WHAT TO DO>
Reproduce nothing but the lines from the start of the material through the line that includes "R90 = math.pi / 2", both ends included, and omit every picture.

begin

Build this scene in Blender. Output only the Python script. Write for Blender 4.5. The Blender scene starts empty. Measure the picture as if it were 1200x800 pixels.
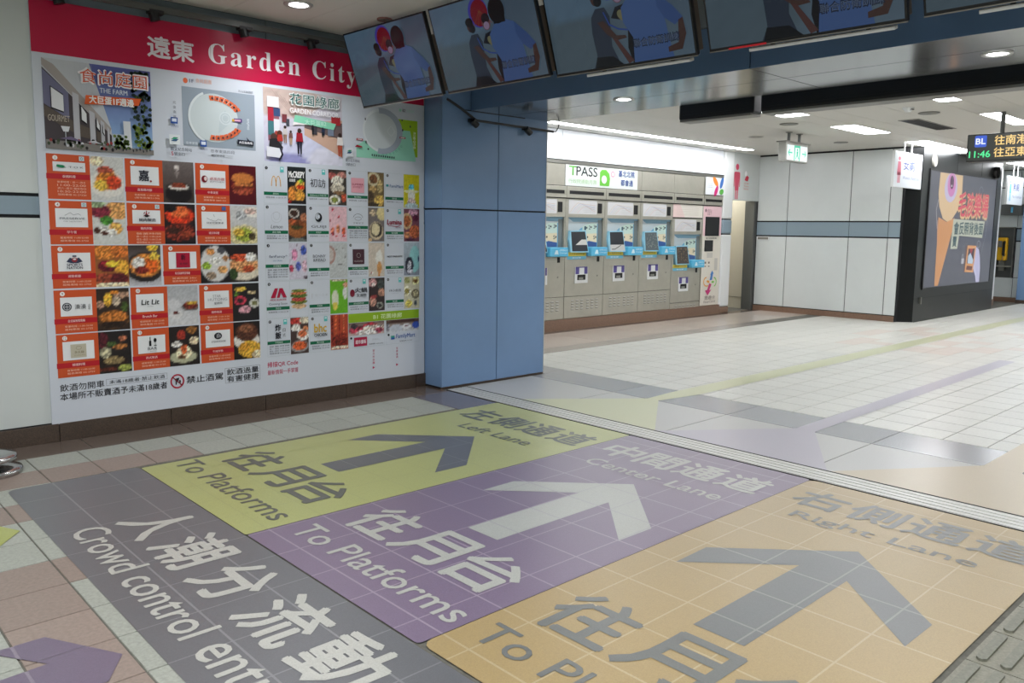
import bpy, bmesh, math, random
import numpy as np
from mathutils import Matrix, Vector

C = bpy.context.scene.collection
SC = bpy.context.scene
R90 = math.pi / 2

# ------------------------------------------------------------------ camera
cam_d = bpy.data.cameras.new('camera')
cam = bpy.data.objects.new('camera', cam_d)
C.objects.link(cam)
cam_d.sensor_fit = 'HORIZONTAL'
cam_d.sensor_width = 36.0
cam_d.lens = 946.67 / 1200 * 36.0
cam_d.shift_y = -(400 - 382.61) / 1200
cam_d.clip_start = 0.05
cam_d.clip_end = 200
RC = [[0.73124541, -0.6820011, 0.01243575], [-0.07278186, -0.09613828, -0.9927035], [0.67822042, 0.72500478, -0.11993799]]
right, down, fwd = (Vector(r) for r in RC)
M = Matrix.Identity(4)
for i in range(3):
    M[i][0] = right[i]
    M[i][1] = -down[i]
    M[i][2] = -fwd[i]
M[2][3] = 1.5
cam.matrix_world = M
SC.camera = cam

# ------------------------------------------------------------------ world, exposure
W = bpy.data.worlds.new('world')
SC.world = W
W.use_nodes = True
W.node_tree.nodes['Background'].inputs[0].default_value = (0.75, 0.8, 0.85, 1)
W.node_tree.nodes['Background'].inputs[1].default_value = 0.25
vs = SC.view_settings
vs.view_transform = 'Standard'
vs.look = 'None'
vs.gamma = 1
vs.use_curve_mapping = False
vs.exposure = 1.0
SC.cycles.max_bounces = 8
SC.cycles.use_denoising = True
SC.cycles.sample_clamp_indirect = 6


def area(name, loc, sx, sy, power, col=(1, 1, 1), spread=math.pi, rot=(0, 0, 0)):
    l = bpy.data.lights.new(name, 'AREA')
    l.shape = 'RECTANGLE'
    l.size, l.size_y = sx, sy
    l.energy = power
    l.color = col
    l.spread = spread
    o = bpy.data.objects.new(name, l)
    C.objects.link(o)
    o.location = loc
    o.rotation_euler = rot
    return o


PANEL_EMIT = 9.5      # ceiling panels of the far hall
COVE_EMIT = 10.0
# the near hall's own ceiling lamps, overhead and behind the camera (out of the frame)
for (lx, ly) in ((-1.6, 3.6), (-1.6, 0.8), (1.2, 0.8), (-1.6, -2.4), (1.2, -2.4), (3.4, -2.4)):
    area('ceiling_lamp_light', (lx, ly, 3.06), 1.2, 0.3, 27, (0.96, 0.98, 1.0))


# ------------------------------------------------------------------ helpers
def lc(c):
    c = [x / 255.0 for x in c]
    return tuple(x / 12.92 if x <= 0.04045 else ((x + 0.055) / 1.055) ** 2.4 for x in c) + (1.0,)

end

REPLY>
Build this scene in Blender. Output only the Python script. Write for Blender 4.5. The Blender scene starts empty. Measure the picture as if it were 1200x800 pixels.
import bpy, bmesh, math, random
import numpy as np
from mathutils import Matrix, Vector

C = bpy.context.scene.collection
SC = bpy.context.scene
R90 = math.pi / 2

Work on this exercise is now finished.